-- MATERIAL FOR THE TASK start --

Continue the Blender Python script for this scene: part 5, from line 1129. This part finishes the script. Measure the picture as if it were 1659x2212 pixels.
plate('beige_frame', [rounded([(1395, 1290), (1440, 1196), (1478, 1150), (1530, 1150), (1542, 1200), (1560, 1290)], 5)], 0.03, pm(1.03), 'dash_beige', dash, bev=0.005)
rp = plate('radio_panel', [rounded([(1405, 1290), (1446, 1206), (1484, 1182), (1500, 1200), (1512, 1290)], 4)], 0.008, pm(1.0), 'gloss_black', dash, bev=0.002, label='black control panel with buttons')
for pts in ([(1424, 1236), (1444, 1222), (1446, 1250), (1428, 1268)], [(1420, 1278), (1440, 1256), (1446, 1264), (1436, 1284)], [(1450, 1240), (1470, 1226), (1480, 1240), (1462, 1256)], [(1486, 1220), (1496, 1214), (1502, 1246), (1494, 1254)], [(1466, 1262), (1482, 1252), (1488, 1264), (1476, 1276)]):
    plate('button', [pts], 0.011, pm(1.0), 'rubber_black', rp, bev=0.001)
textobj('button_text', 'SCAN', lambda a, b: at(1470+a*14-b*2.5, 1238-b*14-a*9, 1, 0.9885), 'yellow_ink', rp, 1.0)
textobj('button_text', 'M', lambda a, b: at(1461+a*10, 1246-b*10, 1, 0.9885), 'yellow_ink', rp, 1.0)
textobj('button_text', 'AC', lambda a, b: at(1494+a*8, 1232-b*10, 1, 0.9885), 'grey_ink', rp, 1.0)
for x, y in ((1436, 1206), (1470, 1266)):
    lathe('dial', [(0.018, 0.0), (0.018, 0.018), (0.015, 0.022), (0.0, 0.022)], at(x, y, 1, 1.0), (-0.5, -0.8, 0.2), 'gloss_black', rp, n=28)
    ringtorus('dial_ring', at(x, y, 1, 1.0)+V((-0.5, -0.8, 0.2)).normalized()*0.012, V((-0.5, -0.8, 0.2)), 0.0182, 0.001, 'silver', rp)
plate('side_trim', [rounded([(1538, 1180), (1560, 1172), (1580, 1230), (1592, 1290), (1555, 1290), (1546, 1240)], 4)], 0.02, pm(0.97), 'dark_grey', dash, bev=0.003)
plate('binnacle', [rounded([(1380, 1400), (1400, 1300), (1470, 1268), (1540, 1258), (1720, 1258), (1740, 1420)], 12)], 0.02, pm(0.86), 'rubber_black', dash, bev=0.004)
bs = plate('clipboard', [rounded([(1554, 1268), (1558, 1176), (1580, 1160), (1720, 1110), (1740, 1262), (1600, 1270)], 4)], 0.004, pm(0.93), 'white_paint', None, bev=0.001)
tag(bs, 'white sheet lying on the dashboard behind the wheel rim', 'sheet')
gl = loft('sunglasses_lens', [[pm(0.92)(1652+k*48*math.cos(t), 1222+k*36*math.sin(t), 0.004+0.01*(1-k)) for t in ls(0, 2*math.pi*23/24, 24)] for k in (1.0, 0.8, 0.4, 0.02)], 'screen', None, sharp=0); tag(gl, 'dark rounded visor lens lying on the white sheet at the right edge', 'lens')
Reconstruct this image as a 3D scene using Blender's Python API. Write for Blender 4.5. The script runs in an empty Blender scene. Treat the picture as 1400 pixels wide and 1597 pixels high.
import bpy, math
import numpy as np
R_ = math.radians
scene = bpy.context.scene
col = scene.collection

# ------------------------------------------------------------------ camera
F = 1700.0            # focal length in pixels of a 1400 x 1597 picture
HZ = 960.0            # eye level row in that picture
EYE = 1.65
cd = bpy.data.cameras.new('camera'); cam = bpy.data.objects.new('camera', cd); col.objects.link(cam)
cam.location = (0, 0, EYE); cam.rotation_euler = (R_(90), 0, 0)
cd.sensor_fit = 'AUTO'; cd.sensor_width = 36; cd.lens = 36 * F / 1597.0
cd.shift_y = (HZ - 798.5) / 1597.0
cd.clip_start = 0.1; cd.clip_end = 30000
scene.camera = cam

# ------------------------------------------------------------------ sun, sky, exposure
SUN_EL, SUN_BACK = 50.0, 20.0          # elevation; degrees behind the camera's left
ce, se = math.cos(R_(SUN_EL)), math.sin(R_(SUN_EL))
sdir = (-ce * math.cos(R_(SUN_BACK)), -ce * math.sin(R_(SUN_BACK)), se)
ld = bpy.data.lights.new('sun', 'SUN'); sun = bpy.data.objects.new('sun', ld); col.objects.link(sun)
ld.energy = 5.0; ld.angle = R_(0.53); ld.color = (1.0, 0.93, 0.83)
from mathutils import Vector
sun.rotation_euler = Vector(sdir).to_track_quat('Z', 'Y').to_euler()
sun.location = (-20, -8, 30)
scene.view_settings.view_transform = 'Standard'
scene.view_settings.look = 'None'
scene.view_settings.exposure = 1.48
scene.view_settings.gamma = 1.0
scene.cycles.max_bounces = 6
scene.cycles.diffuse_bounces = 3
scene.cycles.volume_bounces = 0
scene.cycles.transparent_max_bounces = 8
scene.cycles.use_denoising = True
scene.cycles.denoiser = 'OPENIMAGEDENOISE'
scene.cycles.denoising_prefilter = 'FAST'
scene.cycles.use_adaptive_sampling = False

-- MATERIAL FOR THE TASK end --

§ **WHAT IS EXPECTED**:
Copy every line of the records word for word.

§ **REPLY**:
Continue the Blender Python script for this scene: part 5, from line 1129. This part finishes the script. Measure the picture as if it were 1659x2212 pixels.
plate('beige_frame', [rounded([(1395, 1290), (1440, 1196), (1478, 1150), (1530, 1150), (1542, 1200), (1560, 1290)], 5)], 0.03, pm(1.03), 'dash_beige', dash, bev=0.005)
rp = plate('radio_panel', [rounded([(1405, 1290), (1446, 1206), (1484, 1182), (1500, 1200), (1512, 1290)], 4)], 0.008, pm(1.0), 'gloss_black', dash, bev=0.002, label='black control panel with buttons')
for pts in ([(1424, 1236), (1444, 1222), (1446, 1250), (1428, 1268)], [(1420, 1278), (1440, 1256), (1446, 1264), (1436, 1284)], [(1450, 1240), (1470, 1226), (1480, 1240), (1462, 1256)], [(1486, 1220), (1496, 1214), (1502, 1246), (1494, 1254)], [(1466, 1262), (1482, 1252), (1488, 1264), (1476, 1276)]):
    plate('button', [pts], 0.011, pm(1.0), 'rubber_black', rp, bev=0.001)
textobj('button_text', 'SCAN', lambda a, b: at(1470+a*14-b*2.5, 1238-b*14-a*9, 1, 0.9885), 'yellow_ink', rp, 1.0)
textobj('button_text', 'M', lambda a, b: at(1461+a*10, 1246-b*10, 1, 0.9885), 'yellow_ink', rp, 1.0)
textobj('button_text', 'AC', lambda a, b: at(1494+a*8, 1232-b*10, 1, 0.9885), 'grey_ink', rp, 1.0)
for x, y in ((1436, 1206), (1470, 1266)):
    lathe('dial', [(0.018, 0.0), (0.018, 0.018), (0.015, 0.022), (0.0, 0.022)], at(x, y, 1, 1.0), (-0.5, -0.8, 0.2), 'gloss_black', rp, n=28)
    ringtorus('dial_ring', at(x, y, 1, 1.0)+V((-0.5, -0.8, 0.2)).normalized()*0.012, V((-0.5, -0.8, 0.2)), 0.0182, 0.001, 'silver', rp)
plate('side_trim', [rounded([(1538, 1180), (1560, 1172), (1580, 1230), (1592, 1290), (1555, 1290), (1546, 1240)], 4)], 0.02, pm(0.97), 'dark_grey', dash, bev=0.003)
plate('binnacle', [rounded([(1380, 1400), (1400, 1300), (1470, 1268), (1540, 1258), (1720, 1258), (1740, 1420)], 12)], 0.02, pm(0.86), 'rubber_black', dash, bev=0.004)
bs = plate('clipboard', [rounded([(1554, 1268), (1558, 1176), (1580, 1160), (1720, 1110), (1740, 1262), (1600, 1270)], 4)], 0.004, pm(0.93), 'white_paint', None, bev=0.001)
tag(bs, 'white sheet lying on the dashboard behind the wheel rim', 'sheet')
gl = loft('sunglasses_lens', [[pm(0.92)(1652+k*48*math.cos(t), 1222+k*36*math.sin(t), 0.004+0.01*(1-k)) for t in ls(0, 2*math.pi*23/24, 24)] for k in (1.0, 0.8, 0.4, 0.02)], 'screen', None, sharp=0); tag(gl, 'dark rounded visor lens lying on the white sheet at the right edge', 'lens')
Reconstruct this image as a 3D scene using Blender's Python API. Write for Blender 4.5. The script runs in an empty Blender scene. Treat the picture as 1400 pixels wide and 1597 pixels high.
import bpy, math
import numpy as np
R_ = math.radians
scene = bpy.context.scene
col = scene.collection

# ------------------------------------------------------------------ camera
F = 1700.0            # focal length in pixels of a 1400 x 1597 picture
HZ = 960.0            # eye level row in that picture
EYE = 1.65
cd = bpy.data.cameras.new('camera'); cam = bpy.data.objects.new('camera', cd); col.objects.link(cam)
cam.location = (0, 0, EYE); cam.rotation_euler = (R_(90), 0, 0)
cd.sensor_fit = 'AUTO'; cd.sensor_width = 36; cd.lens = 36 * F / 1597.0
cd.shift_y = (HZ - 798.5) / 1597.0
cd.clip_start = 0.1; cd.clip_end = 30000
scene.camera = cam

# ------------------------------------------------------------------ sun, sky, exposure
SUN_EL, SUN_BACK = 50.0, 20.0          # elevation; degrees behind the camera's left
ce, se = math.cos(R_(SUN_EL)), math.sin(R_(SUN_EL))
sdir = (-ce * math.cos(R_(SUN_BACK)), -ce * math.sin(R_(SUN_BACK)), se)
ld = bpy.data.lights.new('sun', 'SUN'); sun = bpy.data.objects.new('sun', ld); col.objects.link(sun)
ld.energy = 5.0; ld.angle = R_(0.53); ld.color = (1.0, 0.93, 0.83)
from mathutils import Vector
sun.rotation_euler = Vector(sdir).to_track_quat('Z', 'Y').to_euler()
sun.location = (-20, -8, 30)
scene.view_settings.view_transform = 'Standard'
scene.view_settings.look = 'None'
scene.view_settings.exposure = 1.48
scene.view_settings.gamma = 1.0
scene.cycles.max_bounces = 6
scene.cycles.diffuse_bounces = 3
scene.cycles.volume_bounces = 0
scene.cycles.transparent_max_bounces = 8
scene.cycles.use_denoising = True
scene.cycles.denoiser = 'OPENIMAGEDENOISE'
scene.cycles.denoising_prefilter = 'FAST'
scene.cycles.use_adaptive_sampling = False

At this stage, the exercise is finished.